HOW INTEREST RATES AFFECT A BUYERS PURCHASE POWER
How do Interest Rates Affect A Buyers Purchase Power? Interest rates are just as important to a borrowers / buyers to keep their eye on Interest rates and purchase power can lower the price points when looking to buy based on the list price.
How so? Well . . . many buyers are on a monthly budget. Rather than looking at what they can borrow, i.e., their loan amount, they may look at what mean in their monthly housing payment.
Budgeting is a very key component to living! Either with rent or a home purchase, budgeting how much your monthly household costs are going to be is important.
Current Interest Rate — Monthly Budget
Let’s say the borrower/buyer wants to keep within a $1,200 per month budget for housing costs. With Principal and Interest, they can borrow $250,000 at 3.75% interest and they will have a payment of $1,042/month. With property taxes and insurance, added to that amount, that will round it out to their budget.
But if interest rates climb 2% . . . their Principal and Interest will be $1,313/month. And with property taxes and insurance added, they’ll be over $1,500.
How Interest Rates Add Up | Less 10% Down Payment | @5.75% | @3.75% | ||
Loan Amt | Principal/Int | Principal/Int | Difference | ||
Purchase Price $250,000 | $225,000 | $1,313/mo | $1,042/mo | $271/mo | |
Purchase Price $350,000 | $315,000 | $1,838/mo | $1,458/mo | $380/mo | |
Purchase Price $500,000 | $450,000 | $2,626/mo | $2,084/mo | $542/mo | |
Interest Rates are Low
The current interest rates are low at the moment. Will they go up? Of course they will, but predictions aren’t showing them to rise too much — which is a good thing for those considering a home purchase.
What are Interest Rates Based On?
This is my disclaimer: I’m not a loan officer. While I know “of” the lending process and home loans, it’s best to talk to a competent loan officer.
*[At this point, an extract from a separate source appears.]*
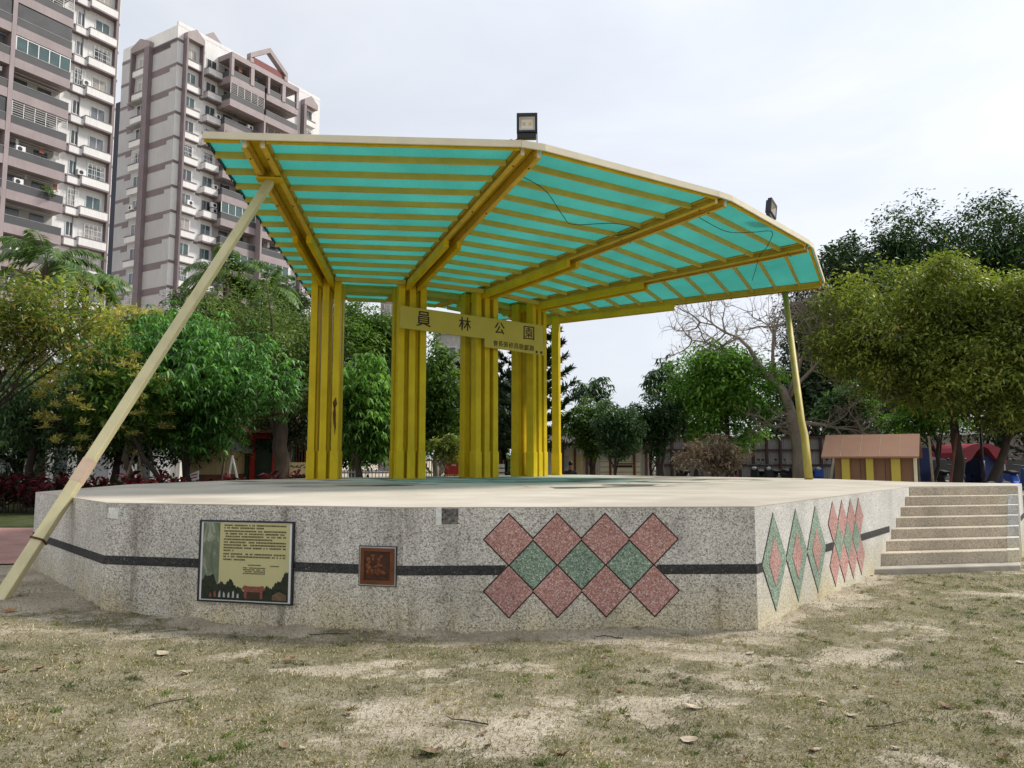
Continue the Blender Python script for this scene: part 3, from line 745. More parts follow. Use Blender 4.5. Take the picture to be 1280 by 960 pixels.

Interest rates are comprised of:
- Credit Rating ~ The better the credit rating, the better the loan quote
- Income-to-Debt Ratios ~ What is your monthly “debt” compared to your monthly income
- Job History – How long have you been employed at your current position?
Loan underwriters are looking for stable employment, low income-to-debt ratios and good credit scores. The lender will offer a borrower/buyer better interest rates with less risky borrowers.